- [Data block]
* * *
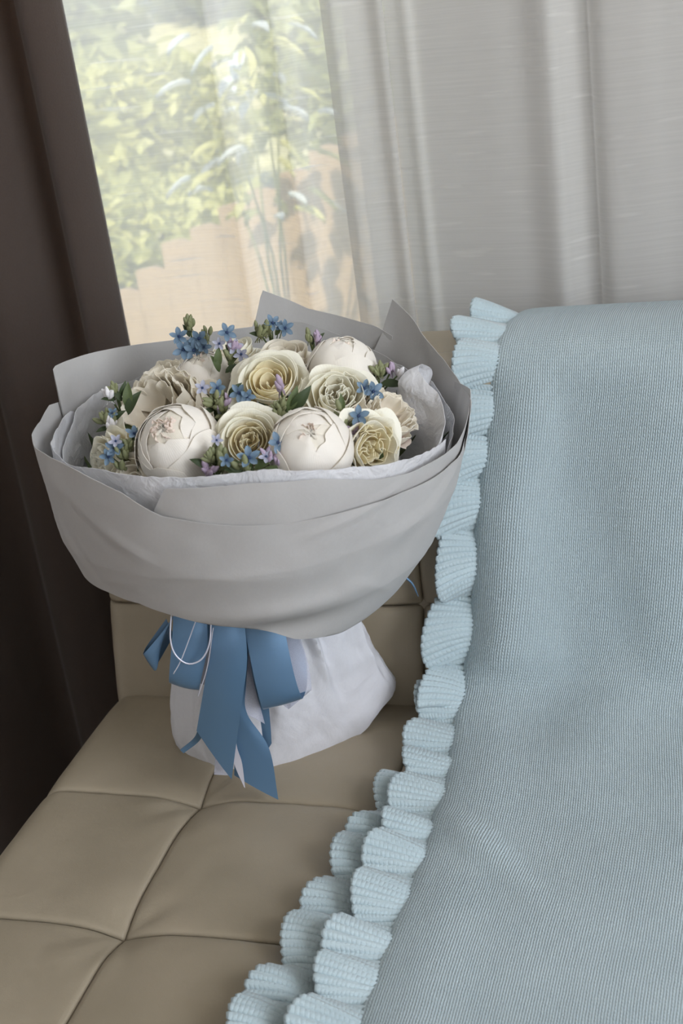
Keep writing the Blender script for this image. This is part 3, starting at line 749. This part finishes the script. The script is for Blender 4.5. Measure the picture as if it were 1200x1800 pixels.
def rose(label, pos, R, axis, seed, n=26, ruffled=.0, opened=1.0, mats=('rose', 'rose_in'), spin=0.0, group='cream roses in the bouquet', name='rose', heart=0, core=.34):
    o = bloom(name, label, pos, axis, group, spin); rnd = random.Random(seed); th = rnd.uniform(0, 6)
    for i in range(n):
        t = i/(n-1); th += 2.399 + rnd.uniform(-.25, .25)
        a = R*(.09 + .91*t**.80*opened)
        zr = R*(.36 + .24*math.sin(PI*min(1, t*1.15)) - .34*max(0, t-.55)/.45)
        ps1 = math.radians(108 - 32*t + rnd.uniform(-5, 5)); H = R*(.62 + .10*t)
        half = 1.45 - .50*t
        m = MAT[mats[1] if t < .40 else mats[0]]
        rk = 3+3*rnd.random()
        petal(o, m, th, half, a, H, math.radians(30 + 14*(1-t)), ps1, zr, .02+.42*max(0, t-.45), .13-.05*t, ruffled*(1.2-.5*t)+.018, rk, seed*100+i, .26, .04*rnd.random(), nu=17, nv=12)
    for k in range(heart):        # crowded small petals of a quartered heart
        al = rnd.uniform(0, 2*PI); rr = R*core*math.sqrt(rnd.random()); th2 = rnd.uniform(0, 2*PI)
        petal(o, MAT[mats[1]], th2, rnd.uniform(.6, 1.0), R*rnd.uniform(.16, .30), R*.5, math.radians(30), math.radians(rnd.uniform(88, 118)), R*rnd.uniform(.44, .62), .10, .12, .10, 6, seed*71+k, .25, .08, nu=9, nv=7, shift=(rr*math.cos(al), rr*math.sin(al)))
    add_stem(o, R*.55); return o
def peony_bud(label, pos, R, axis, seed, spin=0.0, open_=35, loose=1, squash=1.0, inner=9):
    o = bloom('peony_bud', label, pos, axis, 'round peony buds in the bouquet', spin); rnd = random.Random(seed)
    o['category'] = 'peony'
    cz = R*.12
    for ring, (cnt, aa, hi, half) in enumerate(((4, .90, -10, 1.2), (3, .935, open_-8, 1.3), (4, .967, open_+4, 1.05), (5, 1.0, open_+26, .86))):
        for i in range(cnt):
            th = 2*PI*i/cnt + ring*.7 + rnd.uniform(-.2, .2); top = hi + rnd.uniform(-7, 16)*(1 if ring else 0)
            ps1 = math.radians(180-top)
            petal(o, MAT['peony' if ring else 'ivory'], th, half, R*aa, R*aa*1.02, math.radians(12), ps1, cz - R*aa*math.cos(ps1)*1.02, .045 if ring else -.02, .04, .018, 4, seed*50+ring*9+i, .16, .05*rnd.random(), nu=15, nv=13, squash=squash)
    for i in range(loose):        # a guard petal standing off the globe
        th = math.radians(200) + i*2.2; ps1 = math.radians(96)
        petal(o, MAT['peony'], th, .75, R*1.14, R*1.05, math.radians(14), ps1, cz - R*math.cos(ps1) - R*.05, .06, .02, .02, 3, seed*77+i, .25, .0, nu=15, nv=12)
    for i in range(inner):        # blush heart in the opening
        th = rnd.uniform(0, 2*PI); rr = R*.22*math.sqrt(rnd.random())
        petal(o, MAT['blush'], th, .8, R*rnd.uniform(.15, .27), R*.6, math.radians(25), math.radians(rnd.uniform(90, 125)), R*rnd.uniform(1.03, 1.16), .02, .1, .09, 5, seed*31+i, .3, .1, nu=9, nv=7, shift=(rr*math.cos(th+2), rr*math.sin(th+2)))
    add_stem(o, R*.80); return o
def open_peony(label, pos, R, axis, seed, spin=0.0, mats=('ivory', 'ivory'), n_in=34, group='ruffled open peonies in the bouquet'):
    o = bloom('peony', label, pos, axis, group, spin); rnd = random.Random(seed)
    for i in range(8):
        th = 2*PI*i/8 + rnd.uniform(-.2, .2); ps1 = math.radians(88)
        petal(o, MAT[mats[0]], th, .62, R*(.92+.1*(i % 2)), R*.75, math.radians(18), ps1, R*.22, .12, .04, .05, 5, seed*13+i, .22, .06, nu=13, nv=10)
    for i in range(n_in):
        t = i/n_in; th = i*2.399; rr = R*.62*math.sqrt(t+.02)
        petal(o, MAT[mats[1]], th + rnd.uniform(-.5, .5), rnd.uniform(.85, 1.15), R*rnd.uniform(.30, .46), R*.6, math.radians(30), math.radians(rnd.uniform(85, 120)), R*(.72 - .38*t**1.5) + R*rnd.uniform(-.05, .08), .10, .10, .085, 7, seed*17+i, .22, .06, nu=15, nv=10, shift=(rr*math.cos(th), rr*math.sin(th)))
    add_stem(o, R*.50); return o

peony_bud('largest round white peony bud at the front, with a blush opening', (.070, -.232, .438), .0435, (-.30, .55, .78), 3, 2.2, 22, 1, inner=18)
peony_bud('round white peony bud at the front rim, right of the front cream rose', (.203, -.236, .436), .0405, (.02, .70, .70), 5, .9, 16, 1, inner=8)
peony_bud('smooth closed white peony bud at the back of the bouquet', (.192, -.072, .456), .0370, (.15, .12, .95), 8, .5, 10, 0, inner=2)
peony_bud('half-hidden pinkish peony bud behind the largest peony bud', (.040, -.078, .456), .0310, (-.1, .25, .95), 11, 1.5, 14, 0, inner=3)
rose('large cream rose in the centre of the bouquet with a yellow heart', (.134, -.132, .464), .0430, (-.05, .66, .74), 21, 24, .0)
rose('cream rose at the front between the two large peony buds', (.141, -.230, .442), .0400, (.0, .84, .55), 22, 26, .0, spin=1.0, heart=6, core=.22)
rose('full cream garden rose right of the middle with a crowded heart', (.204, -.138, .450), .0420, (.10, .70, .68), 23, 18, .03, heart=20, mats=('rose', 'rose'), core=.45)
rose('frilly cream rose beside the big tissue fold on the right', (.247, -.203, .426), .0380, (.40, .90, .22), 24, 16, .05, heart=24, mats=('rose', 'rose_in'), core=.6)
rose('frilly cream rose at the far left turned to the rim', (-.014, -.208, .420), .0380, (-.80, .40, .40), 25, 16, .06, heart=18, mats=('rose', 'rose'), core=.5)
rose('pale open rose behind the middle rose', (.126, -.062, .464), .0380, (.05, .15, .95), 26, 22, .03, mats=('ivory', 'ivory'))
rose('pale cream rose at the very back under the blue blossoms', (.066, -.047, .468), .0330, (-.15, .10, .95), 27, 20, .02, mats=('rose', 'ivory'))
open_peony('ruffled ivory peony behind the largest peony bud', (.016, -.138, .430), .0580, (-.40, .45, .78), 31, 0, n_in=46)
open_peony('ruffled ivory peony at the back left, highest of its kind', (-.004, -.080, .444), .0400, (-.40, .20, .90), 32, 1.0, n_in=26)
open_peony('blush ruffled peony half hidden at the right of the bouquet', (.248, -.136, .428), .0330, (.55, .40, .65), 33, .4, mats=('blush', 'ivory'), n_in=26)

# loose smooth rose low at the left front, its petals against the rim
rose('smooth pale rose low at the left front under blue blossoms', (.030, -.246, .416), .0330, (-.55, .70, .35), 34, 14, .02, mats=('ivory', 'ivory'))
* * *
- [Task brief] Quote the data above in full, leaving out the pictures it holds.

- [Solution to this problem]
Keep writing the Blender script for this image. This is part 3, starting at line 749. This part finishes the script. The script is for Blender 4.5. Measure the picture as if it were 1200x1800 pixels.
def rose(label, pos, R, axis, seed, n=26, ruffled=.0, opened=1.0, mats=('rose', 'rose_in'), spin=0.0, group='cream roses in the bouquet', name='rose', heart=0, core=.34):
    o = bloom(name, label, pos, axis, group, spin); rnd = random.Random(seed); th = rnd.uniform(0, 6)
    for i in range(n):
        t = i/(n-1); th += 2.399 + rnd.uniform(-.25, .25)
        a = R*(.09 + .91*t**.80*opened)
        zr = R*(.36 + .24*math.sin(PI*min(1, t*1.15)) - .34*max(0, t-.55)/.45)
        ps1 = math.radians(108 - 32*t + rnd.uniform(-5, 5)); H = R*(.62 + .10*t)
        half = 1.45 - .50*t
        m = MAT[mats[1] if t < .40 else mats[0]]
        rk = 3+3*rnd.random()
        petal(o, m, th, half, a, H, math.radians(30 + 14*(1-t)), ps1, zr, .02+.42*max(0, t-.45), .13-.05*t, ruffled*(1.2-.5*t)+.018, rk, seed*100+i, .26, .04*rnd.random(), nu=17, nv=12)
    for k in range(heart):        # crowded small petals of a quartered heart
        al = rnd.uniform(0, 2*PI); rr = R*core*math.sqrt(rnd.random()); th2 = rnd.uniform(0, 2*PI)
        petal(o, MAT[mats[1]], th2, rnd.uniform(.6, 1.0), R*rnd.uniform(.16, .30), R*.5, math.radians(30), math.radians(rnd.uniform(88, 118)), R*rnd.uniform(.44, .62), .10, .12, .10, 6, seed*71+k, .25, .08, nu=9, nv=7, shift=(rr*math.cos(al), rr*math.sin(al)))
    add_stem(o, R*.55); return o
def peony_bud(label, pos, R, axis, seed, spin=0.0, open_=35, loose=1, squash=1.0, inner=9):
    o = bloom('peony_bud', label, pos, axis, 'round peony buds in the bouquet', spin); rnd = random.Random(seed)
    o['category'] = 'peony'
    cz = R*.12
    for ring, (cnt, aa, hi, half) in enumerate(((4, .90, -10, 1.2), (3, .935, open_-8, 1.3), (4, .967, open_+4, 1.05), (5, 1.0, open_+26, .86))):
        for i in range(cnt):
            th = 2*PI*i/cnt + ring*.7 + rnd.uniform(-.2, .2); top = hi + rnd.uniform(-7, 16)*(1 if ring else 0)
            ps1 = math.radians(180-top)
            petal(o, MAT['peony' if ring else 'ivory'], th, half, R*aa, R*aa*1.02, math.radians(12), ps1, cz - R*aa*math.cos(ps1)*1.02, .045 if ring else -.02, .04, .018, 4, seed*50+ring*9+i, .16, .05*rnd.random(), nu=15, nv=13, squash=squash)
    for i in range(loose):        # a guard petal standing off the globe
        th = math.radians(200) + i*2.2; ps1 = math.radians(96)
        petal(o, MAT['peony'], th, .75, R*1.14, R*1.05, math.radians(14), ps1, cz - R*math.cos(ps1) - R*.05, .06, .02, .02, 3, seed*77+i, .25, .0, nu=15, nv=12)
    for i in range(inner):        # blush heart in the opening
        th = rnd.uniform(0, 2*PI); rr = R*.22*math.sqrt(rnd.random())
        petal(o, MAT['blush'], th, .8, R*rnd.uniform(.15, .27), R*.6, math.radians(25), math.radians(rnd.uniform(90, 125)), R*rnd.uniform(1.03, 1.16), .02, .1, .09, 5, seed*31+i, .3, .1, nu=9, nv=7, shift=(rr*math.cos(th+2), rr*math.sin(th+2)))
    add_stem(o, R*.80); return o
def open_peony(label, pos, R, axis, seed, spin=0.0, mats=('ivory', 'ivory'), n_in=34, group='ruffled open peonies in the bouquet'):
    o = bloom('peony', label, pos, axis, group, spin); rnd = random.Random(seed)
    for i in range(8):
        th = 2*PI*i/8 + rnd.uniform(-.2, .2); ps1 = math.radians(88)
        petal(o, MAT[mats[0]], th, .62, R*(.92+.1*(i % 2)), R*.75, math.radians(18), ps1, R*.22, .12, .04, .05, 5, seed*13+i, .22, .06, nu=13, nv=10)
    for i in range(n_in):
        t = i/n_in; th = i*2.399; rr = R*.62*math.sqrt(t+.02)
        petal(o, MAT[mats[1]], th + rnd.uniform(-.5, .5), rnd.uniform(.85, 1.15), R*rnd.uniform(.30, .46), R*.6, math.radians(30), math.radians(rnd.uniform(85, 120)), R*(.72 - .38*t**1.5) + R*rnd.uniform(-.05, .08), .10, .10, .085, 7, seed*17+i, .22, .06, nu=15, nv=10, shift=(rr*math.cos(th), rr*math.sin(th)))
    add_stem(o, R*.50); return o

peony_bud('largest round white peony bud at the front, with a blush opening', (.070, -.232, .438), .0435, (-.30, .55, .78), 3, 2.2, 22, 1, inner=18)
peony_bud('round white peony bud at the front rim, right of the front cream rose', (.203, -.236, .436), .0405, (.02, .70, .70), 5, .9, 16, 1, inner=8)
peony_bud('smooth closed white peony bud at the back of the bouquet', (.192, -.072, .456), .0370, (.15, .12, .95), 8, .5, 10, 0, inner=2)
peony_bud('half-hidden pinkish peony bud behind the largest peony bud', (.040, -.078, .456), .0310, (-.1, .25, .95), 11, 1.5, 14, 0, inner=3)
rose('large cream rose in the centre of the bouquet with a yellow heart', (.134, -.132, .464), .0430, (-.05, .66, .74), 21, 24, .0)
rose('cream rose at the front between the two large peony buds', (.141, -.230, .442), .0400, (.0, .84, .55), 22, 26, .0, spin=1.0, heart=6, core=.22)
rose('full cream garden rose right of the middle with a crowded heart', (.204, -.138, .450), .0420, (.10, .70, .68), 23, 18, .03, heart=20, mats=('rose', 'rose'), core=.45)
rose('frilly cream rose beside the big tissue fold on the right', (.247, -.203, .426), .0380, (.40, .90, .22), 24, 16, .05, heart=24, mats=('rose', 'rose_in'), core=.6)
rose('frilly cream rose at the far left turned to the rim', (-.014, -.208, .420), .0380, (-.80, .40, .40), 25, 16, .06, heart=18, mats=('rose', 'rose'), core=.5)
rose('pale open rose behind the middle rose', (.126, -.062, .464), .0380, (.05, .15, .95), 26, 22, .03, mats=('ivory', 'ivory'))
rose('pale cream rose at the very back under the blue blossoms', (.066, -.047, .468), .0330, (-.15, .10, .95), 27, 20, .02, mats=('rose', 'ivory'))
open_peony('ruffled ivory peony behind the largest peony bud', (.016, -.138, .430), .0580, (-.40, .45, .78), 31, 0, n_in=46)
open_peony('ruffled ivory peony at the back left, highest of its kind', (-.004, -.080, .444), .0400, (-.40, .20, .90), 32, 1.0, n_in=26)
open_peony('blush ruffled peony half hidden at the right of the bouquet', (.248, -.136, .428), .0330, (.55, .40, .65), 33, .4, mats=('blush', 'ivory'), n_in=26)

# loose smooth rose low at the left front, its petals against the rim
rose('smooth pale rose low at the left front under blue blossoms', (.030, -.246, .416), .0330, (-.55, .70, .35), 34, 14, .02, mats=('ivory', 'ivory'))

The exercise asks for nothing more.